◆ **DATASET EXTRACT**
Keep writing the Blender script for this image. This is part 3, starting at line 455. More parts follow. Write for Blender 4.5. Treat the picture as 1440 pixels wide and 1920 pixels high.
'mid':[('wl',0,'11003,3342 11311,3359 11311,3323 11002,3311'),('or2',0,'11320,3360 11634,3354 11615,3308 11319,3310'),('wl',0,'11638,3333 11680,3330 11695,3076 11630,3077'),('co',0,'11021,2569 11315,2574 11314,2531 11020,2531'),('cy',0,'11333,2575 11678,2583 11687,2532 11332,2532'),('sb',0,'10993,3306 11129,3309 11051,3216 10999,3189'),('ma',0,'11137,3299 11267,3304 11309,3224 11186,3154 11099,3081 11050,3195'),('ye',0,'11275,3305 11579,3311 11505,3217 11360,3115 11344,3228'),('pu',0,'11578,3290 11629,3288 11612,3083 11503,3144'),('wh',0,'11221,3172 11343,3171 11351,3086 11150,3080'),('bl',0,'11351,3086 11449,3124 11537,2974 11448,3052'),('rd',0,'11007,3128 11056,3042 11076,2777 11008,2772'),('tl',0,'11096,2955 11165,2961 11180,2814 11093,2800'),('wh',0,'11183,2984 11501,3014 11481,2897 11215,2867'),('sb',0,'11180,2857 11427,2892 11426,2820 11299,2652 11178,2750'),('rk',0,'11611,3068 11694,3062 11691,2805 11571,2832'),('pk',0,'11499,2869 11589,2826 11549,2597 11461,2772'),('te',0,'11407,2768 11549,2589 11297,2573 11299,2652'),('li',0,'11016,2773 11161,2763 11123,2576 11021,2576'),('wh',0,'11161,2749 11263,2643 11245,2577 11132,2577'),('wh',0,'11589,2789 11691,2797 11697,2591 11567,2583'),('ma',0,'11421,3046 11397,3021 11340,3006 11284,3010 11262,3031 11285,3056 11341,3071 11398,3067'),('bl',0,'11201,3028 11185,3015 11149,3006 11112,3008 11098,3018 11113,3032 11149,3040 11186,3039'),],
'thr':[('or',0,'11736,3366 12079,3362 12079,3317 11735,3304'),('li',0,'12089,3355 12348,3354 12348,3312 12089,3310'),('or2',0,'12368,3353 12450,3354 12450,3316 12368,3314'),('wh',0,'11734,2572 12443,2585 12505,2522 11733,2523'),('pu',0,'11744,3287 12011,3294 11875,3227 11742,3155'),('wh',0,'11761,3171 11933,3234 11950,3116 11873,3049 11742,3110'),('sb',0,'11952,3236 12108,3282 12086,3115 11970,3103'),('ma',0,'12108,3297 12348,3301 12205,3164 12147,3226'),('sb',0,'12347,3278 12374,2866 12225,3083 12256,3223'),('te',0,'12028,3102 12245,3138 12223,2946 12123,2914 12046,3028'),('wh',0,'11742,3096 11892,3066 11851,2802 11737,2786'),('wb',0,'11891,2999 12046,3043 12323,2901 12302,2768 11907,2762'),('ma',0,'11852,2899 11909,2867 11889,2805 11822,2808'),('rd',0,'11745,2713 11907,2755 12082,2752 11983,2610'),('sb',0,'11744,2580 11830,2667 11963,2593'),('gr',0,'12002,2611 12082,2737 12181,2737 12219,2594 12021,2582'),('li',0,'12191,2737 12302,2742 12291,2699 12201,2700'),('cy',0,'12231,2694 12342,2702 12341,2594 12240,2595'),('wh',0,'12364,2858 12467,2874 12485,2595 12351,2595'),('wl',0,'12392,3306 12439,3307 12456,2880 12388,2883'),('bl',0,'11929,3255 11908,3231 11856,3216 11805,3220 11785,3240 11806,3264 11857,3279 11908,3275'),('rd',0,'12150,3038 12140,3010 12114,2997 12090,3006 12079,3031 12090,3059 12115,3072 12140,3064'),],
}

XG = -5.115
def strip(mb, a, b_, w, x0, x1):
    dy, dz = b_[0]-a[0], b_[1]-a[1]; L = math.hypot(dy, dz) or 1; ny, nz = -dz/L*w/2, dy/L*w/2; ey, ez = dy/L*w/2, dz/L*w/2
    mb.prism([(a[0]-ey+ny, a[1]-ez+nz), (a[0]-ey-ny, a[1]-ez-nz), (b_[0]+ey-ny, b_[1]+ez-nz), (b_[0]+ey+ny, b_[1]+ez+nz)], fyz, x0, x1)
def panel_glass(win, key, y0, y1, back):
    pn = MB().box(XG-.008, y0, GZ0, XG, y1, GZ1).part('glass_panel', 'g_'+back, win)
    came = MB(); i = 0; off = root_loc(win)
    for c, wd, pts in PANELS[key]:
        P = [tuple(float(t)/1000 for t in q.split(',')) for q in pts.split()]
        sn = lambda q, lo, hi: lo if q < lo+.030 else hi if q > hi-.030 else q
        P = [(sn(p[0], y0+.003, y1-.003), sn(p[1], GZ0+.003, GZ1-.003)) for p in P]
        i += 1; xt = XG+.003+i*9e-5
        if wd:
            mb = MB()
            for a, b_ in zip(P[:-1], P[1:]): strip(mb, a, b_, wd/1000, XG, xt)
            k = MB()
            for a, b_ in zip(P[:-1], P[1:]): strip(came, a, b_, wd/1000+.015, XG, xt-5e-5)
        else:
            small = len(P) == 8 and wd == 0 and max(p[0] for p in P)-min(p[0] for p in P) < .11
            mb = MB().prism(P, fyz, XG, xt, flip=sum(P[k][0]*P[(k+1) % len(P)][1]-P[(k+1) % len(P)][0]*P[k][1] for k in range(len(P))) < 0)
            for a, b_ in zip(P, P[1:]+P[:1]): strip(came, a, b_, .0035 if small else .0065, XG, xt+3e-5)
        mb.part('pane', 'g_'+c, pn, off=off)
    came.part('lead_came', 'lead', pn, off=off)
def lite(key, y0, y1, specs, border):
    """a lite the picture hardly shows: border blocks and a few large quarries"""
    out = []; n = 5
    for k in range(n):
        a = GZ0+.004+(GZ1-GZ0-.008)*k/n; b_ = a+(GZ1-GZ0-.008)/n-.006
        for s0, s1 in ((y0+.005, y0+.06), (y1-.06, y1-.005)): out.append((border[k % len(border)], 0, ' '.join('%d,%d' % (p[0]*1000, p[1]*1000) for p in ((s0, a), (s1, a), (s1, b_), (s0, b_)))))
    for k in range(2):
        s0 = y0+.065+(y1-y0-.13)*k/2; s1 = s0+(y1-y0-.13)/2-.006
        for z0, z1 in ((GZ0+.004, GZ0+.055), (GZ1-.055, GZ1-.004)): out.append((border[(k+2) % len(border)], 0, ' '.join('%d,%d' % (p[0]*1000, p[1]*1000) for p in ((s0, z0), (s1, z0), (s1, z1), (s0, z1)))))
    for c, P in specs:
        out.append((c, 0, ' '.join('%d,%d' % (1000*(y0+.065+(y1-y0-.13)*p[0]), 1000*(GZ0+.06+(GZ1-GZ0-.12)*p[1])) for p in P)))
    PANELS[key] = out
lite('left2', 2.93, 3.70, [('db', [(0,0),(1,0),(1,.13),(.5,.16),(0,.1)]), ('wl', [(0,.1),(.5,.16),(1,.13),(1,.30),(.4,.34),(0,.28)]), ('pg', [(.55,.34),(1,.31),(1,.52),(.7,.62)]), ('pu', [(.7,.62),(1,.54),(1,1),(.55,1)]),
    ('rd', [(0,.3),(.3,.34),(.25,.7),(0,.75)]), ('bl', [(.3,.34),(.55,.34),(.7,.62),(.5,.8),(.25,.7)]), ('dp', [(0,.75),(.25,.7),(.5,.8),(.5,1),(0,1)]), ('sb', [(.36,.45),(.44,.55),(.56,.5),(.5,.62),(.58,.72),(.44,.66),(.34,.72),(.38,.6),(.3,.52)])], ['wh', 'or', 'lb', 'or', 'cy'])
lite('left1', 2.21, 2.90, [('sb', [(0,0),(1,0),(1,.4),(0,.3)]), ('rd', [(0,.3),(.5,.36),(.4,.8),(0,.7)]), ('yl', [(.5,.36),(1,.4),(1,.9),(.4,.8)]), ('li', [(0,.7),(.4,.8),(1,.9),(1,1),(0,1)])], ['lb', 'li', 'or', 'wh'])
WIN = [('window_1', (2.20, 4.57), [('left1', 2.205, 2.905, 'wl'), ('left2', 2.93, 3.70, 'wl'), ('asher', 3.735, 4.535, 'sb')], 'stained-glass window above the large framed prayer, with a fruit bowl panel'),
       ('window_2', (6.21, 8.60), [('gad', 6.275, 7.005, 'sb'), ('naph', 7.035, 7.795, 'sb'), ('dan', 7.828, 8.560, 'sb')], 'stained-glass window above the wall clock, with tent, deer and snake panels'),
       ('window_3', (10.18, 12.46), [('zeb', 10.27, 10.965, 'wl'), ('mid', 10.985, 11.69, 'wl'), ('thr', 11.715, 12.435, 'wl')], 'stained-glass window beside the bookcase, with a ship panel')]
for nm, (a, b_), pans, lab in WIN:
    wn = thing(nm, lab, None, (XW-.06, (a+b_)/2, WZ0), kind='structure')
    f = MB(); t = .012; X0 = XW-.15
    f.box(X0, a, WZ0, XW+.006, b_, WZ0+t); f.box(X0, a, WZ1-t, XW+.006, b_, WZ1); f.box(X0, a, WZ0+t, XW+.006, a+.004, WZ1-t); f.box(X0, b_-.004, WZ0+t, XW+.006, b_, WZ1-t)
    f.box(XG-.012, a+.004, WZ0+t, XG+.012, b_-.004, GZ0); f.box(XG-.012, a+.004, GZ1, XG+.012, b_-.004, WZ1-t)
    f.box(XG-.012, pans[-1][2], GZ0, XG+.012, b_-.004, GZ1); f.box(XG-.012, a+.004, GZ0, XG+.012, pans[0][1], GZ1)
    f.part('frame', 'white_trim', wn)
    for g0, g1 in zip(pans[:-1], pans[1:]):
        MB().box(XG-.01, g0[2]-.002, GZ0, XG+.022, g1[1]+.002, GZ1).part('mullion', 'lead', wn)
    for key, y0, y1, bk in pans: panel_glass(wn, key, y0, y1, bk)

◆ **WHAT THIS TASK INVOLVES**
Scan the listing above. Gather each line that contains the word "part".

◆ **WORKED SOLUTION**
Keep writing the Blender script for this image. This is part 3, starting at line 455. More parts follow. Write for Blender 4.5. Treat the picture as 1440 pixels wide and 1920 pixels high.
    pn = MB().box(XG-.008, y0, GZ0, XG, y1, GZ1).part('glass_panel', 'g_'+back, win)
        mb.part('pane', 'g_'+c, pn, off=off)
    came.part('lead_came', 'lead', pn, off=off)
    f.part('frame', 'white_trim', wn)
        MB().box(XG-.01, g0[2]-.002, GZ0, XG+.022, g1[1]+.002, GZ1).part('mullion', 'lead', wn)